#### GIVEN DATA ####

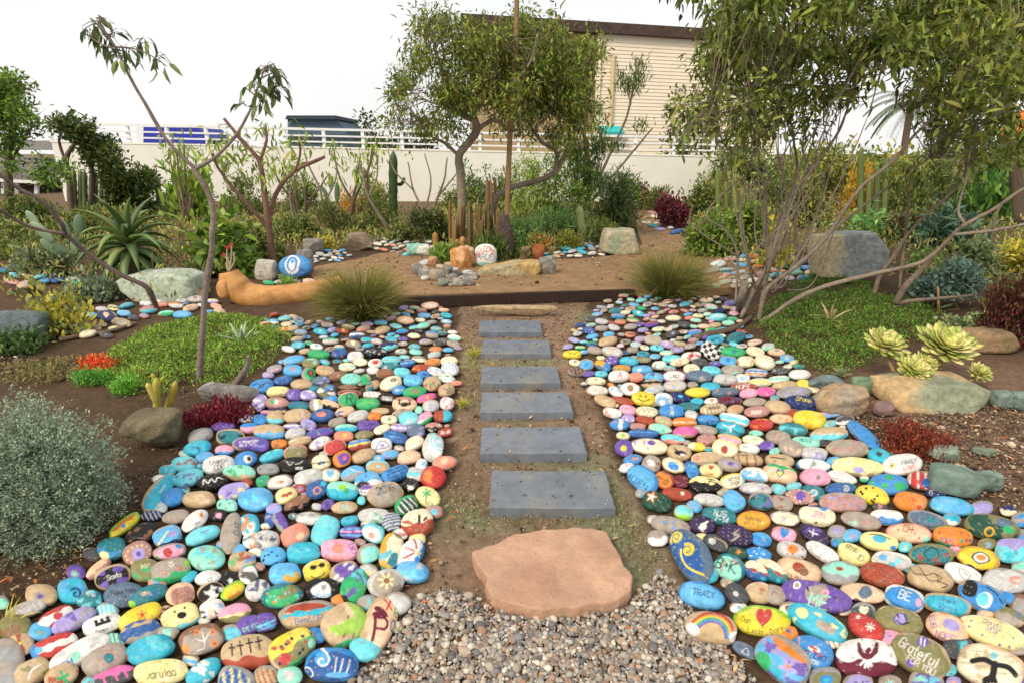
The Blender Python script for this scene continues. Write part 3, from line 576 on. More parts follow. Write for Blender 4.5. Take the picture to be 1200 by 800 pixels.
ROWS[300, 600] = '''
65 30 92 52 85|db|bl 3 .4 lv|blue and lilac upright ~
115 45 112 60 -62|gy|hi .2 pu|grey ~ with purple side
250 30 128 66 0|lg|bd -.3 .2 wh;bd .5 .7 gy|white and grey banded ~
328 85 158 118 65|aq||large plain aqua ~ standing upright|large upright aqua stone
440 42 86 50 12|tq|sp 9 .1 nv|small turquoise ~ with navy dots
445 95 118 62 0|pu|bd -.5 -.2 sb;bd .1 .35 pk;bd .5 .7 sb|purple ~ with pink and blue waves
555 18 160 72 0|lg|t ON .1 .3 .42 0 gr;bl 3 .25 gr|pale grey ~ with green letters
635 45 88 94 90|sl|st 6 wh|slate-blue ~ with fine white lines
760 50 162 128 12|cr|lo .1 br;bl 3 .2 re;l .16 bk .0 .1 .1 .6;l .12 bk .3 .2 .5 .4|cream ~ with rust mountain and dark plant|rust mountain stone
183 112 138 100 28|sa|lo -.4 gt;t OUT -.1 .5 .25 0 gt;d .2 -.1 .4 .3 pe|salmon ~ with small grey word
50 128 125 100 0|lg|bl 6 .2 nv;bl 5 .2 gt|pale ~ with blue and grey dashes
553 98 112 88 -25|wh|bk .75 aq;d .05 -.1 .3 .3 sa|white ~ with a peach dot|peach dot stone
635 178 175 108 75|cr|bk .85 go;bl 6 .24 tq;d -.6 0 .5 .4 te;d .8 0 .4 .5 ol|cream ~ with turquoise splotches|turquoise-splotched cream stone
725 195 165 108 62|wh|lo -.1 bl;l .12 re -.1 .2 -.6 .6;l .12 re 0 .2 0 .9;l .12 re .2 .2 .7 .6;fl .05 -.1 .4 6 cr ye|white and blue ~ with yellow flower|yellow flower white-blue stone
525 195 118 94 35|mi|bl 3 .4 aq|mint ~ with aqua streaks
220 190 162 98 6|tq|t ALOHA 0 .35 .28 0 aq|sky-turquoise ~ with faint pale letters
80 202 125 88 8|sb|sp 7 .12 nv|sky-blue ~ with navy dots|navy-dotted blue stone
388 178 178 106 0|pk|d 0 .3 .5 .4 sa;t OHIUAT -.1 -.55 .35 -3 og;t OKA .7 .1 .35 -65 pu|pink ~ with orange and purple letters|pink lettered stone
137 288 158 108 8|sb|d .35 -.3 .7 .45 go;bl 2 .3 aq|sky-blue ~ with sandy swirl|sandy swirl stone
287 272 138 98 18|ye|bk .9 py;d -.25 .45 .3 .22 bk;d .35 .45 .3 .22 bk;l .08 bk -.25 .5 .35 .5;l .08 bk -.5 -.2 -.3 -.5 .1 -.5 .35 -.3|yellow smiley ~ wearing sunglasses|sunglasses smiley stone
415 280 145 100 25|pu|le -.5 gt;bl 5 .25 wh|purple ~ with white marks
312 360 168 112 0|bk|d 0 .05 .75 .7 wh;he .1 .25 .24 gy;t Shane .0 -.3 .36 0 sb|black-rimmed white ~ with blue name Shane|Shane stone
462 350 185 118 62|gr|bl 3 .35 pu;bl 3 .3 aq;le -.75 bk|green ~ with purple and black marbling|green marbled stone
612 330 178 130 18|gt|bk .8 lg;fl -.05 .25 .62 7 py bn;d -.05 .25 .22 .2 bn;t 2013 .3 -.55 .26 8 bk|grey ~ with a yellow daisy and date|yellow daisy stone
125 393 200 122 8|gr|bk .75 te;bl 6 .25 ol;sp 8 .09 og;sp 9 .08 aq|green ~ with tiny meadow flowers|green meadow stone
15 365 112 98 15|lg|bl 3 .3 wh;bl 3 .3 nv|pale grey ~ with navy patch
245 480 285 130 9|ta|hi .35 br;bd .1 .45 tq;t Bend,OR -.02 -.2 .34 0 db|large tan ~ reading Bend,OR in blue|Bend,OR stone
45 515 118 92 10|pu|bl 3 .3 tq;l .12 aq -.8 -.2 0 0 .8 .2;l .12 sb -.8 -.6 0 -.4 .8 -.2|purple ~ with turquoise waves
415 528 225 185 35|ta|bl 3 .3 pe;l .09 bn -.4 -.2 .2 .5;l .09 bn -.1 -.5 .4 .1;bl 5 .4 li;d -.5 -.6 .4 .22 gr|tan ~ with two green palm trees|palm trees stone
578 515 262 150 68|pe|bk .93 ta;t P -.35 .15 1.0 -68 mr;he .12 .4 .38 mr;t a .05 -.45 .7 -68 te;t x .6 .3 .7 -68 re;t e .5 -.35 .6 -68 gr|tall tan ~ with big maroon letters|tall maroon-lettered stone
170 640 250 152 35|ol|bk .85 ta;hi .25 ye;bl 5 .25 gr;d -.5 -.1 .35 .35 re;sp 9 .1 nv;sp 6 .1 re;d .6 -.2 .3 .25 mi|rainbow-dotted ~ of yellow, green and red|rainbow-dotted stone
355 712 272 158 0|db|bk .85 bl;d -.3 .5 .5 .32 sb;sw -.3 .45 .5 1.1 .06 wh;l .06 wh .1 -.3 .2 .6;l .06 wh .25 -.3 .4 .5;l .06 wh .45 -.3 .6 .4;o -.75 -.3 .3 .06 wh;d .2 -.4 .6 .2 sb|large blue ~ with white fish-bone outlines|fish-bone stone
'''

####

Transcribe all the data word for word; the images stay out.

▶ EXERCISE OUTPUT
The Blender Python script for this scene continues. Write part 3, from line 576 on. More parts follow. Write for Blender 4.5. Take the picture to be 1200 by 800 pixels.
ROWS[300, 600] = '''
65 30 92 52 85|db|bl 3 .4 lv|blue and lilac upright ~
115 45 112 60 -62|gy|hi .2 pu|grey ~ with purple side
250 30 128 66 0|lg|bd -.3 .2 wh;bd .5 .7 gy|white and grey banded ~
328 85 158 118 65|aq||large plain aqua ~ standing upright|large upright aqua stone
440 42 86 50 12|tq|sp 9 .1 nv|small turquoise ~ with navy dots
445 95 118 62 0|pu|bd -.5 -.2 sb;bd .1 .35 pk;bd .5 .7 sb|purple ~ with pink and blue waves
555 18 160 72 0|lg|t ON .1 .3 .42 0 gr;bl 3 .25 gr|pale grey ~ with green letters
635 45 88 94 90|sl|st 6 wh|slate-blue ~ with fine white lines
760 50 162 128 12|cr|lo .1 br;bl 3 .2 re;l .16 bk .0 .1 .1 .6;l .12 bk .3 .2 .5 .4|cream ~ with rust mountain and dark plant|rust mountain stone
183 112 138 100 28|sa|lo -.4 gt;t OUT -.1 .5 .25 0 gt;d .2 -.1 .4 .3 pe|salmon ~ with small grey word
50 128 125 100 0|lg|bl 6 .2 nv;bl 5 .2 gt|pale ~ with blue and grey dashes
553 98 112 88 -25|wh|bk .75 aq;d .05 -.1 .3 .3 sa|white ~ with a peach dot|peach dot stone
635 178 175 108 75|cr|bk .85 go;bl 6 .24 tq;d -.6 0 .5 .4 te;d .8 0 .4 .5 ol|cream ~ with turquoise splotches|turquoise-splotched cream stone
725 195 165 108 62|wh|lo -.1 bl;l .12 re -.1 .2 -.6 .6;l .12 re 0 .2 0 .9;l .12 re .2 .2 .7 .6;fl .05 -.1 .4 6 cr ye|white and blue ~ with yellow flower|yellow flower white-blue stone
525 195 118 94 35|mi|bl 3 .4 aq|mint ~ with aqua streaks
220 190 162 98 6|tq|t ALOHA 0 .35 .28 0 aq|sky-turquoise ~ with faint pale letters
80 202 125 88 8|sb|sp 7 .12 nv|sky-blue ~ with navy dots|navy-dotted blue stone
388 178 178 106 0|pk|d 0 .3 .5 .4 sa;t OHIUAT -.1 -.55 .35 -3 og;t OKA .7 .1 .35 -65 pu|pink ~ with orange and purple letters|pink lettered stone
137 288 158 108 8|sb|d .35 -.3 .7 .45 go;bl 2 .3 aq|sky-blue ~ with sandy swirl|sandy swirl stone
287 272 138 98 18|ye|bk .9 py;d -.25 .45 .3 .22 bk;d .35 .45 .3 .22 bk;l .08 bk -.25 .5 .35 .5;l .08 bk -.5 -.2 -.3 -.5 .1 -.5 .35 -.3|yellow smiley ~ wearing sunglasses|sunglasses smiley stone
415 280 145 100 25|pu|le -.5 gt;bl 5 .25 wh|purple ~ with white marks
312 360 168 112 0|bk|d 0 .05 .75 .7 wh;he .1 .25 .24 gy;t Shane .0 -.3 .36 0 sb|black-rimmed white ~ with blue name Shane|Shane stone
462 350 185 118 62|gr|bl 3 .35 pu;bl 3 .3 aq;le -.75 bk|green ~ with purple and black marbling|green marbled stone
612 330 178 130 18|gt|bk .8 lg;fl -.05 .25 .62 7 py bn;d -.05 .25 .22 .2 bn;t 2013 .3 -.55 .26 8 bk|grey ~ with a yellow daisy and date|yellow daisy stone
125 393 200 122 8|gr|bk .75 te;bl 6 .25 ol;sp 8 .09 og;sp 9 .08 aq|green ~ with tiny meadow flowers|green meadow stone
15 365 112 98 15|lg|bl 3 .3 wh;bl 3 .3 nv|pale grey ~ with navy patch
245 480 285 130 9|ta|hi .35 br;bd .1 .45 tq;t Bend,OR -.02 -.2 .34 0 db|large tan ~ reading Bend,OR in blue|Bend,OR stone
45 515 118 92 10|pu|bl 3 .3 tq;l .12 aq -.8 -.2 0 0 .8 .2;l .12 sb -.8 -.6 0 -.4 .8 -.2|purple ~ with turquoise waves
415 528 225 185 35|ta|bl 3 .3 pe;l .09 bn -.4 -.2 .2 .5;l .09 bn -.1 -.5 .4 .1;bl 5 .4 li;d -.5 -.6 .4 .22 gr|tan ~ with two green palm trees|palm trees stone
578 515 262 150 68|pe|bk .93 ta;t P -.35 .15 1.0 -68 mr;he .12 .4 .38 mr;t a .05 -.45 .7 -68 te;t x .6 .3 .7 -68 re;t e .5 -.35 .6 -68 gr|tall tan ~ with big maroon letters|tall maroon-lettered stone
170 640 250 152 35|ol|bk .85 ta;hi .25 ye;bl 5 .25 gr;d -.5 -.1 .35 .35 re;sp 9 .1 nv;sp 6 .1 re;d .6 -.2 .3 .25 mi|rainbow-dotted ~ of yellow, green and red|rainbow-dotted stone
355 712 272 158 0|db|bk .85 bl;d -.3 .5 .5 .32 sb;sw -.3 .45 .5 1.1 .06 wh;l .06 wh .1 -.3 .2 .6;l .06 wh .25 -.3 .4 .5;l .06 wh .45 -.3 .6 .4;o -.75 -.3 .3 .06 wh;d .2 -.4 .6 .2 sb|large blue ~ with white fish-bone outlines|fish-bone stone
'''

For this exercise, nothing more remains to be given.